If the Apostles had remained in that state of limbo, the state they were in between Ascension and Pentecost, they would’ve never brought the Gospel to the world. They would’ve never lived out the faith as they did. They would’ve never died for the faith as they did. And they certainly would’ve never preached as they did. Their faith-life was what it was because God the Holy Spirit was blowing, moving, and breathing within them.

Sometimes we show little proof that we are living as post-Pentecost Christians (and I don’t mean all the ridiculous nonsense that today passes for being filled with the Spirit). I mean that our faith is weak, and that’s acceptable. I mean that sin still controls our lives, and that’s acceptable. I mean that we have little Christian joy, and that’s acceptable.

Today, we are often more like the fearful and doubting disciples before Pentecost. Christianity without Pentecost is but an empty form! If the Holy Spirit doesn’t permeate our lives with His presence, then our faith-life is but empty motion!

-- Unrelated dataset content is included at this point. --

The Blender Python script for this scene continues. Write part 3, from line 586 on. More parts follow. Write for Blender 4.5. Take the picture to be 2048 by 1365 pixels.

If God’s Word does not have its way with us, then our Christian life is one without power!

Consider how the life of the Church depends on the Holy Spirit. Baptism saves us because we aren’t born only of water, but of water and Spirit (John 3:3-5). Without the Holy Spirit, there would be no forgiveness in absolution. That’s why our Lord gathered His Apostles together and breathed on them and said, “Receive the Holy Spirit. If you forgive the sins of any, they are forgiven them; if you retain them, they are retained” (St. John 20:23).